At a party to launch the Festschrift, Izzy urges Bech to accept the presidency of a privately endowed academy called the Forty to which they both belong, and in his anxiety to leave the party at precisely the same moment as Martina O’Reilly and lure her to his loft apartment in SoHo (a tactic which succeeds), Bech hurriedly agrees to the proposal. Founded to enshrine “the dignity, the integrity, the saintly devotion that had once attached to the concept of the arts in the American republic,” and housed in one of the last neoclassical brick-fronted mansions in midtown Manhattan, the Forty has become something of a dodo in the brutal, restless climate of postmodern culture. Its aging members meet at long intervals to consume a dinner, deplore the corruption of modern taste, and elect new members, as
old ones die off, to make up the statutory total of forty. But even this task seems increasingly beyond them, so reluctant are they to acknowledge any merit in artists younger than themselves.
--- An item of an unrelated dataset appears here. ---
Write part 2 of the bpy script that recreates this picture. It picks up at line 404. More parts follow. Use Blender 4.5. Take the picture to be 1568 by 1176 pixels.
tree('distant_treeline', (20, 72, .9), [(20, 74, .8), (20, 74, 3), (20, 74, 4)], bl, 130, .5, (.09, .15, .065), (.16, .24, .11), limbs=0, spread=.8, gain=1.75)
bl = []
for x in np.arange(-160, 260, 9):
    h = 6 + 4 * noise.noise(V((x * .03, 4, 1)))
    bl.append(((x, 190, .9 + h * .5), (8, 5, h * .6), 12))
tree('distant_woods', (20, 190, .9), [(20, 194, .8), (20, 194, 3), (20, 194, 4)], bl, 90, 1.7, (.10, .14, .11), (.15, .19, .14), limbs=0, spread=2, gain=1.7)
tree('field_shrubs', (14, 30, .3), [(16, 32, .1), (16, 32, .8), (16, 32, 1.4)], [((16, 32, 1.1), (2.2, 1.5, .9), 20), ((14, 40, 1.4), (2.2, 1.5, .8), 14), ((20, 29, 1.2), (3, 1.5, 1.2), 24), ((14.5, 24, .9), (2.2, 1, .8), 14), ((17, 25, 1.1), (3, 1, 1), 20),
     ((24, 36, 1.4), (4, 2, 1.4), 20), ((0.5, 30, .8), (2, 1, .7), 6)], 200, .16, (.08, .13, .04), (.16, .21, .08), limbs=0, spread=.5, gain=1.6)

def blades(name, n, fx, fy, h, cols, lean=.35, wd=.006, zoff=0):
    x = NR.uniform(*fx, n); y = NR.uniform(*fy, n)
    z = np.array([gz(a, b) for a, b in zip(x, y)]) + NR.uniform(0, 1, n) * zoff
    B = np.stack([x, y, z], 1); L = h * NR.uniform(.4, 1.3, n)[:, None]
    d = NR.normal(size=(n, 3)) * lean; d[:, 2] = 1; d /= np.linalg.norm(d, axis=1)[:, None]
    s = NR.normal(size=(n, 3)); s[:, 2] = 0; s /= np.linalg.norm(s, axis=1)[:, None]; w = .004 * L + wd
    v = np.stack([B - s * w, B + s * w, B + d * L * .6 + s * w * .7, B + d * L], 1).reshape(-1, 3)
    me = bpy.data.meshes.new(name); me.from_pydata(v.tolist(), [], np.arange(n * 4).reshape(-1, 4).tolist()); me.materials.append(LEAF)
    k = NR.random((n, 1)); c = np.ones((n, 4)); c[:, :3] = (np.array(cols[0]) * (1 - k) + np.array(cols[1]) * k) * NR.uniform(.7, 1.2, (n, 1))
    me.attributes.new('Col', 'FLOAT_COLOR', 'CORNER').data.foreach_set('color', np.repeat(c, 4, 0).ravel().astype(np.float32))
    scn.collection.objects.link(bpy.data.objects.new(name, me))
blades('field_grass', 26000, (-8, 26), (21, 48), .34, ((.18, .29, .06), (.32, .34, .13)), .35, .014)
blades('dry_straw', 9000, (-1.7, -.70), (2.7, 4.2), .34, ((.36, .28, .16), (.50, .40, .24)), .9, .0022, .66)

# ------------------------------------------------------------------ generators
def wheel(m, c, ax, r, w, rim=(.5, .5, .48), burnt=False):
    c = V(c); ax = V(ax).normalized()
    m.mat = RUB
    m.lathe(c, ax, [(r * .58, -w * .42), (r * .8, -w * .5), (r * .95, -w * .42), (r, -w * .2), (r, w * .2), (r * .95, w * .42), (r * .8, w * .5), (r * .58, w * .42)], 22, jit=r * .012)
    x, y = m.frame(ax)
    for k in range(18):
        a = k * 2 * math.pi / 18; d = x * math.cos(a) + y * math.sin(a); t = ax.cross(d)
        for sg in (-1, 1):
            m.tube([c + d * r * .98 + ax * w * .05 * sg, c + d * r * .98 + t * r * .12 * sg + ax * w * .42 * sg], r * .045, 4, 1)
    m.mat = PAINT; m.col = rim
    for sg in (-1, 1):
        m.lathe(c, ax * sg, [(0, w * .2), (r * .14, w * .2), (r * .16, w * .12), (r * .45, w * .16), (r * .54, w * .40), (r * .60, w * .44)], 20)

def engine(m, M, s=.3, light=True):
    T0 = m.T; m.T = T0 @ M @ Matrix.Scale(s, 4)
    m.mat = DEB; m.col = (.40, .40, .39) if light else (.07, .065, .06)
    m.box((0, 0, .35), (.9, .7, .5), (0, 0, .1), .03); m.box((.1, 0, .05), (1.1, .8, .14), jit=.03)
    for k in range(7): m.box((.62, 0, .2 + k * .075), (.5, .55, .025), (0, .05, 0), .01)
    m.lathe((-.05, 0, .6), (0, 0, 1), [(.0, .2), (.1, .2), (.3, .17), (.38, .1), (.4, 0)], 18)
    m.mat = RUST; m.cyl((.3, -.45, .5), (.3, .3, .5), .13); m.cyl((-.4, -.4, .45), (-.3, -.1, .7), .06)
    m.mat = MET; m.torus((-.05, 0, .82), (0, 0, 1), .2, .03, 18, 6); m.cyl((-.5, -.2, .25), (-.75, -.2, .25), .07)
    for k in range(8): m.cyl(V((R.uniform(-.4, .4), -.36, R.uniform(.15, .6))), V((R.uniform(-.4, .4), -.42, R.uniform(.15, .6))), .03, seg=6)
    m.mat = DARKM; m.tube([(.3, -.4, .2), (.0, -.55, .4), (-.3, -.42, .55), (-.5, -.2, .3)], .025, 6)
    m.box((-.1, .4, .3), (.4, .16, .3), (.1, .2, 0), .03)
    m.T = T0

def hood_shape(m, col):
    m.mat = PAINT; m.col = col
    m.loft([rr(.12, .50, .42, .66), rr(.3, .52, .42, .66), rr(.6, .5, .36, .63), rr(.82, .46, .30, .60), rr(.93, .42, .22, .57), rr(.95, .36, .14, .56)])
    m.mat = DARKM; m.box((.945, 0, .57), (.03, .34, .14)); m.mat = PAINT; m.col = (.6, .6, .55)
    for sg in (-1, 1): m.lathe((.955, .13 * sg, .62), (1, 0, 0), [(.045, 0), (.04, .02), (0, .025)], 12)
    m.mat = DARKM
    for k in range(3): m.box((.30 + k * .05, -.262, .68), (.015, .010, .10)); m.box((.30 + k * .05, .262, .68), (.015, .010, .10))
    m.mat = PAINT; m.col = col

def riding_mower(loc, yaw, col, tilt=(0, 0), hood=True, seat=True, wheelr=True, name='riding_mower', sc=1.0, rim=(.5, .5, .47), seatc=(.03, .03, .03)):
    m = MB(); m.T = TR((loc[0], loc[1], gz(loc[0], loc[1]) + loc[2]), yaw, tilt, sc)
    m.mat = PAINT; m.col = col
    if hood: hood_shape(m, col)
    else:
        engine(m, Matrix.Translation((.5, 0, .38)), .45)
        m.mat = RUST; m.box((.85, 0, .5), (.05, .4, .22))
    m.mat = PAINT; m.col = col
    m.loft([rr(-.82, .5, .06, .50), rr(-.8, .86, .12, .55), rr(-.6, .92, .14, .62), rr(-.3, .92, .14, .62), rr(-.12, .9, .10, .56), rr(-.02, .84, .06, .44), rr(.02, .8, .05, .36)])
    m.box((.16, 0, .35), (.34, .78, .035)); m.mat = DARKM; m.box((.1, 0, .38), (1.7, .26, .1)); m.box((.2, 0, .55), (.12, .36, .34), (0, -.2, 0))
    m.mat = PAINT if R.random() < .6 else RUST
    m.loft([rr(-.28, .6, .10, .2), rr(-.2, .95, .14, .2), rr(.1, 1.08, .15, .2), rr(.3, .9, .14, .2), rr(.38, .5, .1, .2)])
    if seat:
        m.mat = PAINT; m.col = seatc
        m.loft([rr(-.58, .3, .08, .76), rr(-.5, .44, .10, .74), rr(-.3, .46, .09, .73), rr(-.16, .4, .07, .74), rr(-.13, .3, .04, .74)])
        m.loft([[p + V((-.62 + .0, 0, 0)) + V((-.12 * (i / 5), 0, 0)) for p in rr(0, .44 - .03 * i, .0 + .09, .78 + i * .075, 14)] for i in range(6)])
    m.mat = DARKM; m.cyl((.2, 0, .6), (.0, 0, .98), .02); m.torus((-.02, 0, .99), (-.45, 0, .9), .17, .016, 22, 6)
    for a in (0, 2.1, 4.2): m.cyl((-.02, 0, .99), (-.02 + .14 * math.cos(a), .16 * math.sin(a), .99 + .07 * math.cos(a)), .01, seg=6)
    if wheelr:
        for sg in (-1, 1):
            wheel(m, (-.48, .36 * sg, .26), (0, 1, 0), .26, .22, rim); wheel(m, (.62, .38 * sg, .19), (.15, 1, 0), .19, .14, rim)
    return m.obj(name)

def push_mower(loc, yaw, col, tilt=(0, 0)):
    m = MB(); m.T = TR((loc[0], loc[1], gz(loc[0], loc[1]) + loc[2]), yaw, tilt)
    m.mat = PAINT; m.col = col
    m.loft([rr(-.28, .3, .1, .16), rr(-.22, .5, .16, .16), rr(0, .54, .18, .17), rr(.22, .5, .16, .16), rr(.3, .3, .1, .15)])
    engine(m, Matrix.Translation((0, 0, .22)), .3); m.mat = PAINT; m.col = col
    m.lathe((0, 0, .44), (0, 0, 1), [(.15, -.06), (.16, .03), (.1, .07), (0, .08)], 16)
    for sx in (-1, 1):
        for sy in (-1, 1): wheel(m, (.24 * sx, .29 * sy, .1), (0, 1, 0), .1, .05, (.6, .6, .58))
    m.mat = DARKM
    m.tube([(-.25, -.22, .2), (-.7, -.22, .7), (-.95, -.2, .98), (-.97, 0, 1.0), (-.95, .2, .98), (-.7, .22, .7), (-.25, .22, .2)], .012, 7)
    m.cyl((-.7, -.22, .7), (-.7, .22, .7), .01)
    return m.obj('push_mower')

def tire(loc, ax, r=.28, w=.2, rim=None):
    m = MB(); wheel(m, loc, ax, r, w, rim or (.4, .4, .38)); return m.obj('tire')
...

Bech rather enjoys the majesty of office, sitting at a desk as big as the deck of an aircraft carrier under the glass dome of the solarium, with a devoted secretariat of civilized, celibate ladies at his command, but he becomes increasingly exasperated at the members’ inability to nominate any new members even though the society’s continuing existence is in jeopardy. Updike takes liberties with real people, some of them living, in his amusing account of these discussions. “The name of William Gaddis, put forward by Thornbush, was batted aside with the phrase ‘high-brow gibberish’ . . . and that of Jasper Johns met unenthusiasm in Seidensticker’s summation of ‘Pop tricks and figurative doodles.’” Toni Morrison may be surprised and not altogether enchanted to read here that her nomination was withdrawn because the proposer forgot she was already a member.
Izzy springs a surprise motion to wind up the organization and distribute its assets among the members, which is passed by a narrow majority. Since the Forty occupies a prime mid-Manhattan site, quickly snapped up by a buyer, the spoils are considerable, but are immediately contested by the family legatees of the founder. It seems that most of the proceeds will probably be swallowed up in legal fees, and the members’ greed justly punished thereby; but Izzy proves to have an indirect interest in the deal. Bech belatedly realises that he has been used, but is consoled by the prospect of receiving a cut himself, glimpsed in a final improvised haiku: “After a lifetime / of dwelling among fine shades / a payoff at last”.